A limit on eccentricity growth from global 3-D simulations of disc-planet interactions

TL;DR

High-resolution 3-D simulations show that disc-planet interactions do not significantly increase eccentricity for small planets at typical densities, but large planets and high densities can induce eccentricity growth, highlighting the importance of disc surface density profiles.

Contribution

This study demonstrates the threshold surface density needed for eccentricity growth in disc-planet interactions and emphasizes the impact of disc surface density profiles on this process.

Findings

Small planets do not show significant eccentricity growth at typical densities.

Large planets and high densities can induce eccentricity growth.

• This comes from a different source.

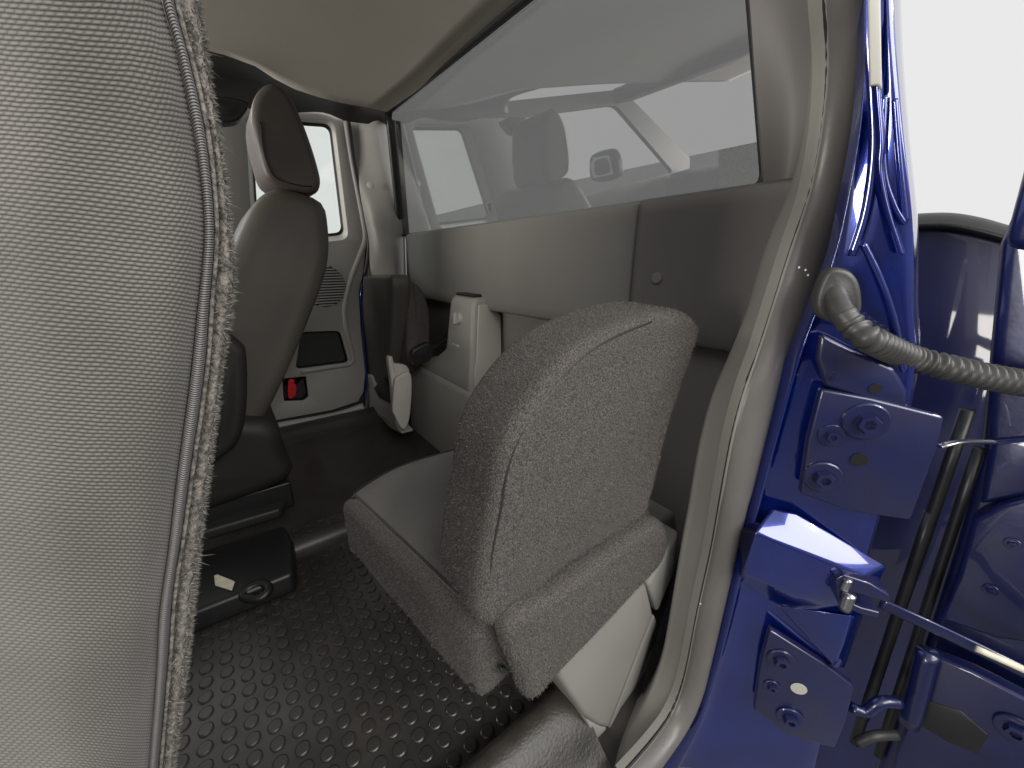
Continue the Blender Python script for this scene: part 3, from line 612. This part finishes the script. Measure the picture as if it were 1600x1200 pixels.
# bright gutter flange along the upper pillar
ga = [(1352, -60), (1353, 60), (1358, 135), (1364, 220), (1362, 262), (1372, 320), (1395, 395)]
ribbon('gutter_flange', [ats(ga, P=J(.010)), ats([(x+14, y) for x, y in ga], P=J(.016)), ats([(x+22, y+4) for x, y in ga], P=J(.008))], M['blue'], body, n=40, k=5)
slab('flange_highlight', ats([(1356, -50), (1376, -50), (1379, 140), (1372, 132), (1360, 134)], P=J(.020)), (.004, .002, 0), M['grey'], body, bevel=.002)  # pale slab imitating the white highlight on the painted flange
for pth, r_ in (([(1382, 150), (1379, 220), (1383, 280), (1399, 326), (1414, 350)], .0022), ([(1398, 155), (1405, 250), (1415, 346)], .0022), ([(1357, -60), (1357, 60), (1362, 150), (1364, 240), (1352, 330), (1330, 400)], .0035), ([(1348, 380), (1372, 430), (1396, 497), (1412, 580)], .003)):
    tube('pressed_ridge', ats(pth, P=J(.009)), r_, M['blue'], body, n=40, seg=8)
def blueplate(name, px, off, thick, parent=None, m='bluedark', bevel=.003):
    return slab(name, ats(px, P=J(off)), JN*thick, M[m], parent or body, bevel=bevel, segs=3)
up = blueplate('hinge_plate', [(1283, 608), (1360, 622), (1477, 652), (1466, 700), (1424, 814), (1330, 800), (1250, 772), (1262, 690)], .016, .012)
nb = -JN
for px, py, r in ((1352, 658, .020), (1299, 680, .0125), (1285, 745, .0185)): hexbolt(at(px, py, P=J(.0165)), nb, r, up, M['bluedark'])
disc('hole', at(1342, 718, P=J(.0168)), nb, .0075, .0006, M['black'], up, n=18, top=.98)
lp_ = blueplate('hinge_plate', [(1203, 985), (1290, 1040), (1336, 1075), (1322, 1130), (1305, 1170), (1230, 1150), (1178, 1110), (1188, 1040)], .014, .012)
for px, py, r in ((1220, 1030, .0165), (1206, 1072, .0105), (1234, 1120, .0165)): hexbolt(at(px, py, P=J(.0145)), nb, r, lp_, M['bluedark'])
disc('hole', at(1248, 1076, P=J(.0148)), nb, .0095, .0006, M['grey'], lp_, n=18, top=.98)
def facet(name, polys, m, bevel=.004):
    V = []; Fc = []; ix = {}
    for poly in polys:
        f = []
        for x, y, o_ in poly:
            if (x, y, o_) not in ix: ix[(x, y, o_)] = len(V); V.append(at(x, y, P=J(o_)))
            f.append(ix[(x, y, o_)])
        Fc.append(tuple(f))
    o = link(name, V, Fc, M[m], body, bevel=bevel, segs=4)
    bm = bmesh.new(); bm.from_mesh(o.data); bmesh.ops.recalc_face_normals(bm, faces=bm.faces); bm.to_mesh(o.data); bm.free(); return o
f1, f2, f3, f4 = (1178, 832, .03), (1252, 862, .03), (1243, 932, .026), (1160, 895, .026)
t1, t2, t3, r1, r2 = (1208, 793, .004), (1244, 800, .004), (1388, 884, .002), (1352, 902, .024), (1318, 945, .018)
b1, b2, b3, b4 = (1150, 905, -.01), (1240, 965, -.01), (1335, 985, -.01), (1160, 830, .0)
facet('stamped_ledge', [(t1, t2, f2, f1), (t2, t3, r1, f2), (f1, f2, f3, f4), (f2, r1, r2, f3), (f4, f3, b2, b1), (f3, r2, b3, b2), (t1, f1, f4, b1, b4), (t3, b3, r2, r1), (b4, b1, b2, b3, t3, t2, t1)], 'blue', .0035)
g1, g2, g3, g4 = (1215, 945, .0), (1330, 962, .022), (1318, 1005, .02), (1304, 1042, .012)
facet('stamped_facet', [(g1, g2, g3), (g1, g3, g4), (g1, g4, (1290, 1030, -.01)), (g1, (1290, 1030, -.01), (1350, 960, -.01), g2), (g2, (1350, 960, -.01), (1320, 1045, -.01), g4, g3), ((1290, 1030, -.01), g4, (1320, 1045, -.01), (1350, 960, -.01))], 'blue', .002)
# upper puckered sheet under the boot
blueplate('stamped_pad', [(1282, 520), (1330, 545), (1400, 575), (1420, 610), (1418, 640), (1290, 606), (1275, 560)], .012, .010, m='bluedark', bevel=.006)
disc('hole', at(1368, 607, P=J(.0125)), nb, .0055, .0006, M['black'], body, n=16, top=.98)
hexbolt(at(1302, 588, P=J(.0122)), nb, .006, body, M['bluedark'], 'rivet')
# water drops on the seal
for px, py in ((1258, 422), (1262, 430), (1094, 943), (1248, 418)): disc('water_drop', at(px, py, Y=.147), (-.5, -1, 0), .0011, .0009, M['drop'], body, n=10, top=.6)
# door check bracket and strap
ck = thing('door_check', 'small dark steel door check bracket with strap on the blue jamb', 'door check', at(1340, 940, P=J(.02)))
slab('bracket_plate', ats([(1305, 905), (1318, 898), (1360, 912), (1392, 932), (1388, 942), (1350, 930), (1330, 925), (1328, 955), (1310, 945)], P=J(.034)), JN*.03, M['bluedark'], ck, bevel=.002)
slab('bracket_lower', ats([(1318, 948), (1345, 960), (1372, 966), (1376, 958), (1345, 950), (1325, 940)], P=J(.036)), JN*.03, M['bluedark'], ck, bevel=.002)
pp = at(1328, 928, P=J(.04)); tube('roller', [pp, pp+Vector((0, 0, -.022))], .006, M['chrome'], ck, n=6, seg=14)
tube('pin', [at(1318, 922, P=J(.036)), at(1326, 905, P=J(.036))], .004, M['chrome'], ck, n=6)
strap = [at(1375, 942, X=.565), at(1440, 972, X=.575), at(1520, 1010, X=.60), at(1625, 1062, X=.62)]
tube('strap', strap, .0075, M['doornavy'], ck, n=24, seg=8, flat=.25, axis=(-1, -.3, 0))
tube('strap_edge', [at(1525, 1013, X=.592), at(1570, 1033, X=.6), at(1625, 1058, X=.612)], .0035, M['tag'], ck, n=10, seg=8)

# wiring boot
hb = thing('wiring_harness', 'grey corrugated rubber wiring boot running from the jamb to the open door', 'cable boot', at(1310, 470, P=J(.02)))
puff('grommet', ats([(1290, 428), (1305, 418), (1330, 424), (1345, 445), (1348, 485), (1330, 500), (1300, 505), (1277, 490), (1276, 462)], P=J(.022)), JN*.02, .005, M['boot'], hb, n=40, dome=.003)
nk = [at(1302, 446, P=J(.012)), at(1306, 468, P=J(.022)), at(1316, 490, P=J(.034)), at(1332, 510, P=J(.040))]
tube('boot_neck', nk, .019, M['boot'], hb, n=20, seg=18, rf=lambda t, r: r*.50*(1+.12*t))
bpth = [at(1316, 490, P=J(.034)), at(1334, 511, P=J(.040)), at(1362, 532, P=J(.045)), at(1420, 558, X=.545), at(1480, 574, X=.57), at(1540, 588, X=.60), at(1600, 599, X=.63), at(1680, 612, X=.67)]
tube('corrugated_boot', bpth, .0112, M['boot'], hb, n=300, seg=20, rf=lambda t, r: r*(1+.15*math.sin(t*2*math.pi*32)*min(1, t*12))*(.95+.15*t))

# ================================================================== OPEN REAR DOOR (near side), pickup bed
rd = thing('rear_door', 'open blue rear door with dark hinge hardware at the right edge', 'door', (.72, -.3, .0))
XD = .70
def xpl(px, X): return ats(px, X=X)
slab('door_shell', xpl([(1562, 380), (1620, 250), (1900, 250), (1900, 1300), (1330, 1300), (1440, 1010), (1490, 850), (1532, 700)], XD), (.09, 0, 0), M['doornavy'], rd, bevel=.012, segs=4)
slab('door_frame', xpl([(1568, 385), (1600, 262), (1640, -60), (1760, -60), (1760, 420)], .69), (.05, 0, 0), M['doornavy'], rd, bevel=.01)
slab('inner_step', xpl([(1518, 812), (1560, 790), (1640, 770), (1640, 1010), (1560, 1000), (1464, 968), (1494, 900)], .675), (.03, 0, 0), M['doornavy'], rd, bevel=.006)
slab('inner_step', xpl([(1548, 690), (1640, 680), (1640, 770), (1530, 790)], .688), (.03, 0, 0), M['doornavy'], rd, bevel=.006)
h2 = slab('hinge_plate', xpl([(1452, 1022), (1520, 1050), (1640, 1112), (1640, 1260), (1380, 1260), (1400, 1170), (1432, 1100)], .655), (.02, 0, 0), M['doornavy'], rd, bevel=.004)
slab('hinge_slot', xpl([(1440, 1092), (1500, 1110), (1545, 1150), (1528, 1180), (1480, 1160), (1428, 1128)], .654), (.006, 0, 0), M['black'], h2, bevel=.002)
hexbolt(at(1588, 1140, X=.654), (-1, 0, 0), .018, h2, M['doornavy'])
hexbolt(at(1582, 850, X=.674), (-1, 0, 0), .007, rd, M['doornavy'], 'rivet'); hexbolt(at(1548, 922, X=.674), (-1, 0, 0), .007, rd, M['doornavy'], 'rivet')
p0 = at(1450, 1018, X=.645); tube('hinge_pin', [p0, at(1432, 1090, X=.645), at(1420, 1130, X=.645)], .011, M['doornavy'], rd, n=10, seg=14)
tube('hinge_link', [at(1468, 697, X=.58), at(1500, 690, X=.60), at(1550, 690, X=.66)], .004, M['chrome'], rd, n=12, flat=.5)
tube('hinge_link', [at(1330, 1105, X=.58), at(1352, 1112, X=.59), at(1375, 1097, X=.60), at(1405, 1098, X=.62)], .007, M['doornavy'], rd, n=16)
tube('hinge_link', [at(1340, 1160, X=.58), at(1365, 1150, X=.59), at(1400, 1148, X=.62)], .006, M['dark'], rd, n=16)
for a, b, r in (((1512, 640), (1335, 1160), .007), ((1530, 700), (1372, 1180), .006), ((1455, 800), (1350, 1120), .007)):
    tube('door_weatherstrip', [at(*a, X=.70), at(*b, X=.70)], r, M['black'], rd, n=8)
bed = thing('truck_bed', 'dark blue pickup bed front panel with black rail cap behind the jamb', 'truck bed', (1.1, .6, .0))
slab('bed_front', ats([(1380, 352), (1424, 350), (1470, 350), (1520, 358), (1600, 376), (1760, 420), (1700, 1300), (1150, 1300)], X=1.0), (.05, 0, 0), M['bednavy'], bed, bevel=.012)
ribbon('bed_rail', [ats([(1400, 362), (1470, 360), (1520, 368), (1580, 384), (1680, 406)], X=.99), ats([(1400, 347), (1470, 344), (1520, 351), (1580, 368), (1680, 390)], X=1.02), ats([(1400, 352), (1470, 349), (1520, 356), (1580, 372), (1680, 396)], X=1.1)], M['black'], bed, n=24, solid=.012)
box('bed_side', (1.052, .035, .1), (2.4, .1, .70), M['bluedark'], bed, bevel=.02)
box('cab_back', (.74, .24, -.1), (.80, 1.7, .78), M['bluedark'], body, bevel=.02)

Disc surface density profile strongly influences eccentricity evolution.

Abstract

We present high resolution 3-D simulations of the planet-disc interaction using smoothed particle hydrodynamics, to investigate the possibility of driving eccentricity growth by this mechanism. For models with a given disc viscosity (\alpha = 0.01), we find that for small planet masses (a few Jupiter masses) and canonical surface densities, no significant eccentricity growth is seen over the duration of our simulations. This contrasts with the limiting case of large planet mass (over twenty Jupiter masses) and extremely high surface densities, where we find eccentricity growth in agreement with previously published results. We identify the cause of this as being a threshold surface density for a given planet mass below which eccentricity growth cannot be excited by this method. Further, the radial profile of the disc surface density is found to have a stronger effect on eccentricity growth than previously acknowledged, implying that care must be taken when contrasting results from different disc models. We discuss the implication of this result for real planets embedded in gaseous discs, and suggest that the disc-planet interaction does not contribute significantly to observed exoplanet eccentricities.